* GIVEN PROBLEM:
Restate word for word the lines of the data below, from the first through the one that has "def pump_world(x, y, z=0): return".

───── DATASET SECTION

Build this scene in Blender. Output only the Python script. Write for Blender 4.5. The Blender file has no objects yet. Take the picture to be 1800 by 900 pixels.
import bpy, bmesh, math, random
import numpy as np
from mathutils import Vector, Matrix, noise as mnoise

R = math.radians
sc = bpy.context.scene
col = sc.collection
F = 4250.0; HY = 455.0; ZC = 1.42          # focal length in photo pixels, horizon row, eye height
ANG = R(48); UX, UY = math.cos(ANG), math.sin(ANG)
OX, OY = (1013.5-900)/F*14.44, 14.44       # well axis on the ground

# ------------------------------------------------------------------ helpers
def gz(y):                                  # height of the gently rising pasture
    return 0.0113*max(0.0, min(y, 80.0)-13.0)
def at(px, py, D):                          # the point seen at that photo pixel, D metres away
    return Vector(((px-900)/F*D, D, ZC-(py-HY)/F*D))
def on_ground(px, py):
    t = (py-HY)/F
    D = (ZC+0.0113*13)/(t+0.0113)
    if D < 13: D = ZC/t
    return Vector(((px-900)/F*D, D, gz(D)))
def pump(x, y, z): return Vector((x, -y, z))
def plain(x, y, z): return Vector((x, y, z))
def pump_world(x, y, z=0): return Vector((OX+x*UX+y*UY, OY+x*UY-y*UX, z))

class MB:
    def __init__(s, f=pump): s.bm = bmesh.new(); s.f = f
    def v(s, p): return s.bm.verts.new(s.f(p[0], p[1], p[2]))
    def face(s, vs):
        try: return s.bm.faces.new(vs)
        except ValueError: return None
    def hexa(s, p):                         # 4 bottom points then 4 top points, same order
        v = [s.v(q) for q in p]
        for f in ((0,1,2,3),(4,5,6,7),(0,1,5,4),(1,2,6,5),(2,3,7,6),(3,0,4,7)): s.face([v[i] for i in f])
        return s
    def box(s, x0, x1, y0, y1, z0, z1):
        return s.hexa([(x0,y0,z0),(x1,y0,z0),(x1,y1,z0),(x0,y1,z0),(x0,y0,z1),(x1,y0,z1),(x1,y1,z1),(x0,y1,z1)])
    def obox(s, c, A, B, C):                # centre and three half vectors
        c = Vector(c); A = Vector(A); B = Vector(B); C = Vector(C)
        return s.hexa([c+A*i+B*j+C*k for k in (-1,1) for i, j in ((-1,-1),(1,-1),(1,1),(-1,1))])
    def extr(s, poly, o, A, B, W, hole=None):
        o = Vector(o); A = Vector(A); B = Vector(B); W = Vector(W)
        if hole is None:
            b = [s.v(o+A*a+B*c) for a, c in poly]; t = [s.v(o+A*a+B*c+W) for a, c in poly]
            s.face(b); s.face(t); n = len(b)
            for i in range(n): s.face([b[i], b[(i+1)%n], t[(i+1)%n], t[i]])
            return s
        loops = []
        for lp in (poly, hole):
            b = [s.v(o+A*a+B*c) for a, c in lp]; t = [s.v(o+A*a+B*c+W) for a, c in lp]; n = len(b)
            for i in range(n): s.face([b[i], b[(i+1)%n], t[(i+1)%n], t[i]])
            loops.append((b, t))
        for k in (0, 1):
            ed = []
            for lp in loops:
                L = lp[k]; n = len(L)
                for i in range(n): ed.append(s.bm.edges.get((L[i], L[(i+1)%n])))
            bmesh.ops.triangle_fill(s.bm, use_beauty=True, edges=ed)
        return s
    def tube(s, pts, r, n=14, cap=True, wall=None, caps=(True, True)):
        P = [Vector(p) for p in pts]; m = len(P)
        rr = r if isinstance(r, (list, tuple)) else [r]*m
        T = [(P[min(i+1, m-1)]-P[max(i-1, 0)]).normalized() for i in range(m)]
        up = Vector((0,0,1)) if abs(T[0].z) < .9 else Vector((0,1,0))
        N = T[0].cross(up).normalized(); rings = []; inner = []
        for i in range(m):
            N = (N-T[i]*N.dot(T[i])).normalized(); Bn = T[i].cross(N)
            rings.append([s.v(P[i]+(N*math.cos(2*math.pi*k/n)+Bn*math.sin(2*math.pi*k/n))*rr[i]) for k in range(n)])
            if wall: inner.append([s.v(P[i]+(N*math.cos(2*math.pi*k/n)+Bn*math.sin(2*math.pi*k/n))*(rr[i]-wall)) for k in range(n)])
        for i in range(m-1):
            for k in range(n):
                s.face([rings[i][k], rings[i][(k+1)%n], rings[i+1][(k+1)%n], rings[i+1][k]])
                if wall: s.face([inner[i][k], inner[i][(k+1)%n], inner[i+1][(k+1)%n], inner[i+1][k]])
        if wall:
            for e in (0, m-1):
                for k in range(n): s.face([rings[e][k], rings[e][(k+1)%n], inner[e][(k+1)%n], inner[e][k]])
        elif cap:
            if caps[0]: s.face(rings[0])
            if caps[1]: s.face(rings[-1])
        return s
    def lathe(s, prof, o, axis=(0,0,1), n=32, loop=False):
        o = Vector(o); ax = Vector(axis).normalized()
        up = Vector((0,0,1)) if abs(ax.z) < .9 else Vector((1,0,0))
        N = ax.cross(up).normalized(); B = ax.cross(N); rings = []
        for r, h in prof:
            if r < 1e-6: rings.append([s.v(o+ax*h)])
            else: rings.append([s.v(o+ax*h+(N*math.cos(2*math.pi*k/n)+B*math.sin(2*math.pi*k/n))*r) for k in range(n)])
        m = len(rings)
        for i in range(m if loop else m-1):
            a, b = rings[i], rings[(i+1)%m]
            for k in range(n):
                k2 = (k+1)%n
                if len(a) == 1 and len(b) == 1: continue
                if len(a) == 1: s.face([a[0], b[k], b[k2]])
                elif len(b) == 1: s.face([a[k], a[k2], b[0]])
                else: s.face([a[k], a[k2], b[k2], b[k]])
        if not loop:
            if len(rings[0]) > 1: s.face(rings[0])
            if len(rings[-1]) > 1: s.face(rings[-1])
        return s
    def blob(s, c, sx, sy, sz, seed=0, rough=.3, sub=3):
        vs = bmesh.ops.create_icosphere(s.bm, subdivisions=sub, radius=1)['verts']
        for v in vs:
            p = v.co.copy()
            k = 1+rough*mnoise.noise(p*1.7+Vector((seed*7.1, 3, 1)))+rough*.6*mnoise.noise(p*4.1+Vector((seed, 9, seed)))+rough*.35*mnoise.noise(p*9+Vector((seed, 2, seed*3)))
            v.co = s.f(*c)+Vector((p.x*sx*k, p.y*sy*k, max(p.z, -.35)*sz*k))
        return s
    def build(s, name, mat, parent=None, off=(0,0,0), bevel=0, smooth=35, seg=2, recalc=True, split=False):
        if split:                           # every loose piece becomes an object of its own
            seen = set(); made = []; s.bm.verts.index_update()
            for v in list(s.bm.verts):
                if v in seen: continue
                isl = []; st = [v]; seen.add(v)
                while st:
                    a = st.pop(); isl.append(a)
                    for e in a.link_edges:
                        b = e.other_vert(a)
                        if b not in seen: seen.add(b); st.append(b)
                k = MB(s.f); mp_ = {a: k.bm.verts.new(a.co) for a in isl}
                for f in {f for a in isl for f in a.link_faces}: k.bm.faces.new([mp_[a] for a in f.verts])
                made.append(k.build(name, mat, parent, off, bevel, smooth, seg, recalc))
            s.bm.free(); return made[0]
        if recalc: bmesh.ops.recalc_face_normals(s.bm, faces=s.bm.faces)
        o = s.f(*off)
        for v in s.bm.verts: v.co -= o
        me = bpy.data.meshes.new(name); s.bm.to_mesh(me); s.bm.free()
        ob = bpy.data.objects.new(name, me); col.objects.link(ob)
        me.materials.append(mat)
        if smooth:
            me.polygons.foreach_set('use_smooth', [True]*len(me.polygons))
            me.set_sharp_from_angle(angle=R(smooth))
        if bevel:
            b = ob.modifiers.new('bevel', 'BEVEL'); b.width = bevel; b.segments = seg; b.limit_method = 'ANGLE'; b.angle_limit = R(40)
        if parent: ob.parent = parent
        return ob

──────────

* EXERCISE RESPONSE:
Build this scene in Blender. Output only the Python script. Write for Blender 4.5. The Blender file has no objects yet. Take the picture to be 1800 by 900 pixels.
import bpy, bmesh, math, random
import numpy as np
from mathutils import Vector, Matrix, noise as mnoise

R = math.radians
sc = bpy.context.scene
col = sc.collection
F = 4250.0; HY = 455.0; ZC = 1.42          # focal length in photo pixels, horizon row, eye height
ANG = R(48); UX, UY = math.cos(ANG), math.sin(ANG)
OX, OY = (1013.5-900)/F*14.44, 14.44       # well axis on the ground

# ------------------------------------------------------------------ helpers
def gz(y):                                  # height of the gently rising pasture
    return 0.0113*max(0.0, min(y, 80.0)-13.0)
def at(px, py, D):                          # the point seen at that photo pixel, D metres away
    return Vector(((px-900)/F*D, D, ZC-(py-HY)/F*D))
def on_ground(px, py):
    t = (py-HY)/F
    D = (ZC+0.0113*13)/(t+0.0113)
    if D < 13: D = ZC/t
    return Vector(((px-900)/F*D, D, gz(D)))
def pump(x, y, z): return Vector((x, -y, z))
def plain(x, y, z): return Vector((x, y, z))
def pump_world(x, y, z=0): return Vector((OX+x*UX+y*UY, OY+x*UY-y*UX, z))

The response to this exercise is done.